Marketing Through Status Roles
Here is something you rarely hear about from marketers! Sales associate strongly with status roles. This may not be immediately obvious but once you spot it, it is hard to see it any other way.
Class and Status
You may have heard the phrase “keeping up with the Joneses”. It is worth considering for a moment. It is an old phrase, from well before the Internet.
Marketers have been aware status roles are important from the earliest times. It is something we are reluctant to own up to, especially in Britain where we have a lot of anxiety around class.
Class is important, however much we may deny it. In the UK, we are subjects of a monarch, not citizens. We still have gentry as well as new gentry, funding their way through investments and accumulation of wealth.
UK people are conscious of gradations of class and even if we don’t care to admit it, most of us are acutely attuned to signals that mark class.
The connections between class and status are complex. A trade union leader for example may have high status and low-class.
What is important to marketing is our perception of our own status and how it can be enhanced. I feel it myself, in my desire to do training and read books.
How Does Your Offer Address Status?
- Can you think of times when you have made purchases to enhance your status, at least in your own eyes?
- How are your offers likely to influence the status of your clients? Is this explicit or implicit? To what extent might clients consider status when buying from you?
- How could you change your offers to appeal to status change?
Status Roles and Ethics
That people consider status when making purchases is outside of your control. We all do it (except perhaps a few saints, who being saints already have high status!)
Look, I want to be better than anyone else at what I do. I want to be respected for my contribution. When I am respected, I enhance my status. I doubt there is anyone reading this post who can honestly say they don’t experience similar desires. Some argue these are entirely legitimate aspirations.
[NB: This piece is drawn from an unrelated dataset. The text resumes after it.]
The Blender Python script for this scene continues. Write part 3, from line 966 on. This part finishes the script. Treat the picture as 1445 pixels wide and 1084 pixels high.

Given status is important, how should a marketer react? They need to be aware of status. For some, a ruthless appeal to enhanced status increases sales and that’s that. Coaches perhaps take a little more care. Someone who hires a coach solely for reasons of status may not use the resulting opportunities in the most constructive way. You see why the third question is important? What are the implications of appealing solely to status and are you aware of the extent to which you do so?